No son todas las amplificaciones y resonancias del clasicismo hollywoodense lo que nos embarga, en todo caso, sean las de Ha nacido una estrella, Melodías de Broadway, Cita en San Luis, Siempre hace bien tiempo o Rebelde sin causa. Tampoco son los préstamos tomados de Los paraguas de Cherburgo y, sobre todo, de Las señoritas de Rochefort -cuyos personajes protagonistas dieron título al primer largometraje de Chazelle, Guy and Madeline on a Park Bench (2009)- el principal atractivo de la estética nostálgica del filme, donde fantasía y realismo funcionan como fértil oxímoron (el número musical del planetario roza la genialidad). Más bien, aquello que nos seduce hasta convencernos de que esto no es un mero pastiche y de que, una vez más, "Mozart no es una cuestión de gusto" (por tomar prestada la famosa conclusión de Pauline Kael para trascender el gusto personal en la valoración de una expresión artística), es la innegable capacidad de La ciudad de las estrellas para reordenar toda esa melancolía y hacerla danzar en el presente, en una ciudad artifical que canaliza un sentimiento de nostalgia pero no se apropia de la película, siempre viva, siempre hablándonos del hoy y del ahora, siempre en tensión entre la euforia y la tristeza. La música de Justin Hurwitz y las letras de Benj Pasek y Justin Paul resultan tan determinantes en ello como el magnífico trabajo de ambos actores, que no sabrán cantar y bailar como profesionales, pero que sin duda han entendido por qué no hace falta. (Y en todo caso Gosling sí toca el piano).



Una imagen de la película de Damien Chazelle

Es de hecho esa tensión entre el pasado y el presente lo que determina gran parte de los éxitos y fracasos de los amantes protagonistas y, por extensión, del filme. Sobre todo se negocian en el recorrido artístico de Sebastian, a debate entre permanecer fiel a la integridad y las raíces del jazz o en traicionar sus principios por las exigencias del mercado.



El sendero familiar

La disyuntiva es recurrente en el género, acaso en cualquier retrato del nacimiento de una estrella (o de dos, como es el caso), y por tanto no desaparece la sensación de que estamos caminando por un sendero familiar. La película nos sorprende porque nos hace olvidar que el idealismo pertenece a tiempos sin memoria.
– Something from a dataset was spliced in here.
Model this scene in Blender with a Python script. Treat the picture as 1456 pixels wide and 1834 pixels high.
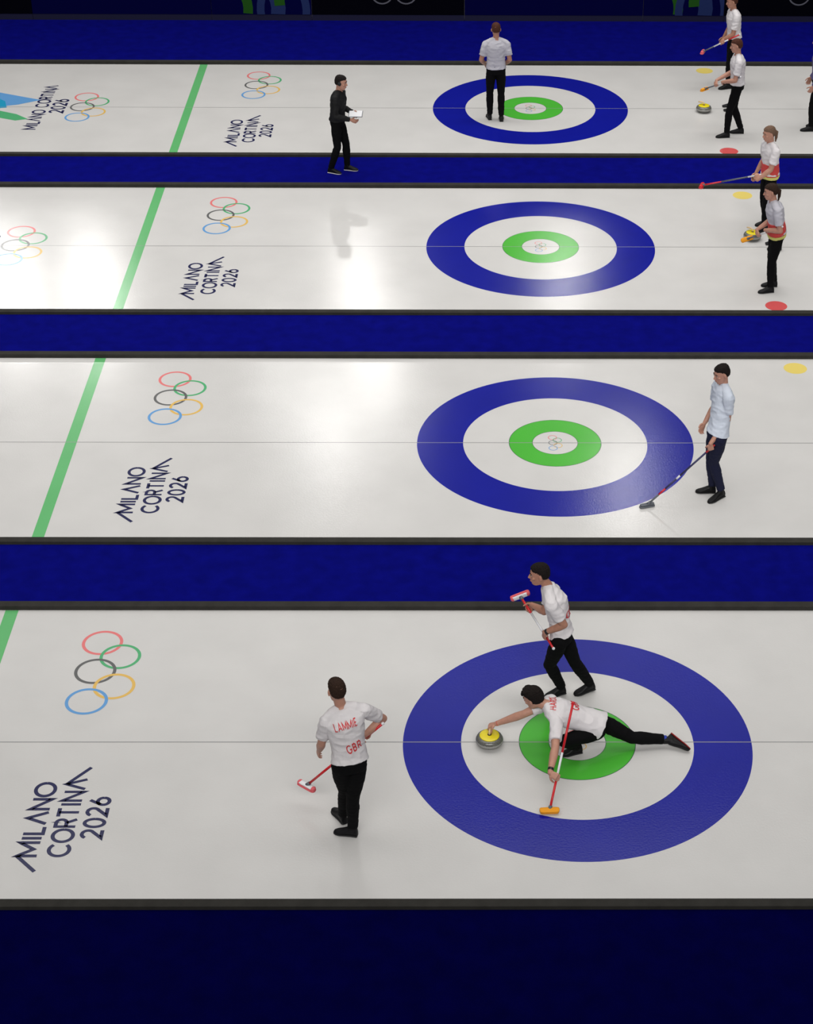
import bpy, bmesh, math, random
from mathutils import Vector, Matrix, noise
from mathutils.bvhtree import BVHTree

for o in list(bpy.data.objects):
    bpy.data.objects.remove(o)
C = bpy.context.scene.collection
SC = bpy.context.scene
V = Vector
random.seed(4)

# ------------------------------------------------------------------ camera
W_PX, H_PX = 1456, 1834
F_PX, CX, CY = 3427.71, 869.69, 916.36
YAW, PITCH, ROLL = .009879, .562449, .0062507
cam = bpy.data.cameras.new('camera')
cam_o = bpy.data.objects.new('camera', cam); C.objects.link(cam_o)
fw = V((math.sin(YAW)*math.cos(PITCH), math.cos(YAW)*math.cos(PITCH), -math.sin(PITCH)))
rt = V((math.cos(YAW), -math.sin(YAW), 0)); up = rt.cross(fw)
r2 = math.cos(ROLL)*rt + math.sin(ROLL)*up; u2 = -math.sin(ROLL)*rt + math.cos(ROLL)*up
m = Matrix((r2, u2, -fw)).transposed().to_4x4(); m.translation = V((-1.13178, -15.69187, 12.74921))
cam_o.matrix_world = m
cam.sensor_fit = 'VERTICAL'; cam.sensor_height = 24.0
cam.lens = F_PX/H_PX*24.0
cam.shift_x = -(CX - W_PX/2)/H_PX; cam.shift_y = (CY - H_PX/2)/H_PX
cam.clip_end = 300
SC.camera = cam_o

# ------------------------------------------------------------------ world, light, exposure
SC.view_settings.view_transform = 'Standard'; SC.view_settings.look = 'None'
SC.view_settings.gamma = 1; SC.view_settings.use_curve_mapping = False
SC.view_settings.exposure = 0.0
wd = bpy.data.worlds.new('hall_dim'); SC.world = wd; wd.use_nodes = True
bg = wd.node_tree.nodes['Background']; bg.inputs[0].default_value = (.80, .84, 1, 1); bg.inputs[1].default_value = .03

def area(name, loc, sx, sy, power, col=(1, .985, .96), spread=180, aim=None):
    l = bpy.data.lights.new(name, 'AREA'); l.shape = 'RECTANGLE'; l.size = sx; l.size_y = sy
    l.energy = power; l.color = col; l.spread = math.radians(spread)
    o = bpy.data.objects.new(name, l); C.objects.link(o); o.location = loc
    if aim is not None:
        o.rotation_euler = (V(aim)-V(loc)).to_track_quat('-Z', 'Y').to_euler()
    return o
# rows of ceiling panels over the four sheets
for k, (y, s) in enumerate(((.9, .90), (6.6, .80), (13.0, 1.15), (19.6, 1.92))):
    area('rink_light', (-2, y, 14.5), 34, 3.6, 560*s, spread=110)
# unseen fill light added behind the camera to brighten the shirts' near sides
area('shirt_fill_light', (-2, -17, 15.5), 30, 2.5, 1020, spread=75, aim=(-2, 8, 0))
# truss floodlights hung beyond the boards; the ice mirrors them as soft glints
for (x, y, p, s) in ((-4.91, 29.1, 75, .5), (-3.69, 32.6, 75, .5), (2.87, 26.1, 70, .5), (-12.62, 37.5, 170, .9),
                     (-15.2, 37.5, 200, .9), (-4.6, 38.2, 90, .5), (1.78, 38.2, 75, .6), (-6.5, 32.2, 35, .6)):
    area('truss_floodlight', (x, y, 13), s, s, p*.42, spread=120, aim=(x*.6, 8, 0))

# ------------------------------------------------------------------ materials
def mat(name, col, rough=.6, spec=.5, metal=0, bump=None, mottle=None, sheen=0, coat=0):
    mt = bpy.data.materials.new(name); mt.use_nodes = True
    nt = mt.node_tree; b = nt.nodes['Principled BSDF']
    b.inputs['Base Color'].default_value = (*col, 1); b.inputs['Roughness'].default_value = rough
    b.inputs['Specular IOR Level'].default_value = spec; b.inputs['Metallic'].default_value = metal
    b.inputs['Sheen Weight'].default_value = sheen; b.inputs['Coat Weight'].default_value = coat
    tc = nt.nodes.new('ShaderNodeTexCoord')
    if mottle:
        sc, amt = mottle
        n = nt.nodes.new('ShaderNodeTexNoise'); n.inputs['Scale'].default_value = sc; n.inputs['Detail'].default_value = 6
        nt.links.new(tc.outputs['Object'], n.inputs['Vector'])
        mr = nt.nodes.new('ShaderNodeMapRange'); mr.inputs['From Min'].default_value = .3; mr.inputs['From Max'].default_value = .7
        mr.inputs['To Min'].default_value = 1-amt; mr.inputs['To Max'].default_value = 1+amt
        nt.links.new(n.outputs['Fac'], mr.inputs['Value'])
        mx = nt.nodes.new('ShaderNodeMix'); mx.data_type = 'RGBA'; mx.blend_type = 'MULTIPLY'; mx.inputs[0].default_value = 1
        mx.inputs[6].default_value = (*col, 1); nt.links.new(mr.outputs[0], mx.inputs[7])
        nt.links.new(mx.outputs[2], b.inputs['Base Color'])
    if bump:
        sc, st = bump
        n = nt.nodes.new('ShaderNodeTexNoise'); n.inputs['Scale'].default_value = sc; n.inputs['Detail'].default_value = 3
        nt.links.new(tc.outputs['Object'], n.inputs['Vector'])
        bp = nt.nodes.new('ShaderNodeBump'); bp.inputs['Strength'].default_value = st; bp.inputs['Distance'].default_value = .01
        nt.links.new(n.outputs['Fac'], bp.inputs['Height']); nt.links.new(bp.outputs[0], b.inputs['Normal'])
    return mt

def icemat(name, col, amt=.02):       # everything frozen into the ice shares its gloss
    return mat(name, col, rough=.175, spec=.5, bump=(45, .09), mottle=(1.3, amt))
M = {}
M['ice'] = icemat('white_ice', (.64, .628, .612), .035)
M['ice_blue'] = icemat('blue_ice_paint', (.0055, .0095, .29), .06)
M['ice_green'] = icemat('green_ice_paint', (.075, .46, .043), .04)
M['ice_hog'] = icemat('hog_line_green', (.13, .47, .17), .04)
M['ice_line'] = icemat('thread_line', (.30, .30, .30))
M['ice_edge'] = icemat('ring_edge_line', (.03, .09, .06))
M['ice_navy'] = icemat('navy_ice_paint', (.022, .024, .085))
M['ice_red'] = icemat('red_ice_paint', (.78, .20, .20))
M['ice_black'] = icemat('black_ice_paint', (.13, .13, .13))
M['ice_rblue'] = icemat('sky_ice_paint', (.13, .34, .66))
M['ice_rgreen'] = icemat('leaf_ice_paint', (.09, .42, .18))
M['ice_yellow'] = icemat('amber_ice_paint', (.76, .48, .12))
M['disc_yellow'] = icemat('yellow_disc_paint', (.78, .62, .16))
M['disc_red'] = icemat('red_disc_paint', (.66, .10, .10))
M['ice_teal'] = icemat('teal_ice_paint', (.02, .33, .55))
M['carpet'] = mat('blue_carpet', (.0022, .0030, .158), rough=1, spec=.03, bump=(260, .5), mottle=(5, .16))
M['carpet_shaded'] = mat('blue_carpet_shaded', (.0004, .0004, .042), rough=1, spec=.02, bump=(260, .5), mottle=(4, .16))  # blue carpet darkened: light falloff on the near walkway put into its colour
M['foam'] = mat('dark_foam', (.036, .0345, .031), rough=.95, spec=.1, bump=(60, .3), mottle=(8, .12))
M['concrete'] = mat('floor_slab', (.05, .05, .055), rough=.9)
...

El doble fondo del aparente happy end, que invierte ¡Qué bello es vivir! al imaginar qué hubiera sucedido, efectivamente, si la vida fuera bella y el amor triunfara, entregan un tramo final memorable. Pero La ciudad de las estrellas es, por encima de todo, una película sobre el precio a pagar por esos sueños, sobre los sacrificios personales que se esconden detrás de cada plegaria atendida.



De modo que podremos bailar de puntillas sobre el cadáver del musical clásico como lo hacen el indolente Gosling y la etérea Stone. Su drama romántico no es un pretexto para vender bandas sonoras, como sí lo era Moulin Rouge, sino que realmente nos alcanza. Y la decisión de privilegiar la autenticidad de las voces sobre la excelencia interpretativa de las canciones (aunque Stone extrae oro del tema Audition) no responde, como en Los miserables, a una estrategia formal. Son los frutos de la insolencia que toda operación vintage necesita en nuestros días de descreimiento. Al menos en el cine, se vive como se sueña.